April 10, 2021

Negro Leagues DB Update: 1927 Negro National League

November 16, 2019 by · Leave a Comment 

As we count down to the 100th anniversary of the first Negro National League (in February 2020), we’re adding the 1927 Negro National League to the database, to accompany our work on the 1927 Eastern Colored League.

Based again on the work of Larry Lester, Wayne Stivers, Dick Clark, and the Negro League Researchers and Authors Group, this update adds some big offensive seasons by the likes of Turkey Stearnes of the Detroit Stars (.353/.433/.671, with 19 home runs) and Willie Wells of the St. Louis Stars, whose 28 home runs were the most we’ve recorded by a player in a single Negro league season.

The Birmingham Black Barons, back in the NNL after a season in the minor Negro Southern League, managed to steal the second half flag on the back of efforts by rookies Roy Parnell (.422/.464/.653) and Leroy Paige (6-1, 2.48), and veterans Harry Salmon (15-6, 2.94) and Sam Streeter (14-13, 2.80). In the playoffs, however, they ran into the defending World Series champion Chicago American Giants.

Led by Willie Foster—whose 24 wins (including the postseason) were another Negro league record—the American Giants disposed of the Black Barons in five games, then won the first four games of the best-of-nine World Series. The Eastern Colored League champion Atlantic City Bacharach Giants rallied to win three and tie one (including a seven-inning no-hitter by Luther Farrell) before the Chicagoans finally closed out the Series with an 11-to-4 win.

Aside from Foster, the mainstays of the American Giants 1926-27 mini-dynasty were a couple of position players who have been largely overlooked even by historians: Pythias Russ, a catcher-turned-shortstop who hit .325 overall with 33 doubles, and Walter “Steel Arm” Davis, who hit .402/.444/.554 in the regular season and .375/.397/.697 in the postseason. Russ just got better and better, raising his average to .369 in 1929, but after that season he fell ill, and died of tuberculosis at the age of 26. Davis started out as a pitcher in the Texas Colored League and spent large swaths of his career playing for non-league barnstorming teams like Gilkerson’s Union Giants, where he built a reputation both as a formidable power hitter and as an on-field comedian.

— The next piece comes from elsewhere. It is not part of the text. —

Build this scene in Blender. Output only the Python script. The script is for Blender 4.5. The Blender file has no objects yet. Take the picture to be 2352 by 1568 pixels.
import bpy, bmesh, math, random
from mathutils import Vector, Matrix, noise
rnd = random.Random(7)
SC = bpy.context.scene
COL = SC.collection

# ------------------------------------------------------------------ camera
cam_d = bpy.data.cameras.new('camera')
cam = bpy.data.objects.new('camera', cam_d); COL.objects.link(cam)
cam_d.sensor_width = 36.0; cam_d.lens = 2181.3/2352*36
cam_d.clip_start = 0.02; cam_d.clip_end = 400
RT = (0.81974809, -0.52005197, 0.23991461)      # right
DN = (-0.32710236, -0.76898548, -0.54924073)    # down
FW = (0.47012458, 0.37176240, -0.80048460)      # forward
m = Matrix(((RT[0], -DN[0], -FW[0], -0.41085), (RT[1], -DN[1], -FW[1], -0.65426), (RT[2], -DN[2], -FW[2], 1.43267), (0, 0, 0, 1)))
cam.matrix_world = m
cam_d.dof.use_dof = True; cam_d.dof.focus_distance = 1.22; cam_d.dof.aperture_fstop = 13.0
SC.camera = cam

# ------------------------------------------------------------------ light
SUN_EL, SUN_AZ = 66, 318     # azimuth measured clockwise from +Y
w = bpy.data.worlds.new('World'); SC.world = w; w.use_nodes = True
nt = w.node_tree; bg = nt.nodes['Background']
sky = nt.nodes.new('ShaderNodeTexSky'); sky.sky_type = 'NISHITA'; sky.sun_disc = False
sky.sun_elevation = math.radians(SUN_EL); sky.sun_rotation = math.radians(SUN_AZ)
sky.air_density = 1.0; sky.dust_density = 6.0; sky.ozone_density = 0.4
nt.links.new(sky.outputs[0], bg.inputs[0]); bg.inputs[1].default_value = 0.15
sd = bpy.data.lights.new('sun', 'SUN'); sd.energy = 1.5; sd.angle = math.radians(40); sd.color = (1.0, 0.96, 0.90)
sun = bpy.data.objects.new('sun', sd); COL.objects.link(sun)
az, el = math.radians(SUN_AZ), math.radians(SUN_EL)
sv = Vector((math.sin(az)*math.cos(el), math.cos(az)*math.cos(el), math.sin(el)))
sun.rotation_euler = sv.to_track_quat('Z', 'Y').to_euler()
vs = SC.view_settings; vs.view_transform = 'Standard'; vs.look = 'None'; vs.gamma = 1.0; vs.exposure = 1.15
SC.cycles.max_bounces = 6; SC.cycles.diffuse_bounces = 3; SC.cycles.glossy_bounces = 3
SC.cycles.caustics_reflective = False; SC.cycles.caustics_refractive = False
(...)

He was killed in a bar fight in 1941.

This update also includes the 1941 Mexican League, which Kevin Johnson will write about soon.

Next up for the DB: 1926 Negro National League, 1932 Negro Southern League, and more Mexican League seasons.

The 1927 Birmingham Black Barons, 2nd half champions of the Negro National League (Birmingham Reporter, April 30, 1927, p. 3).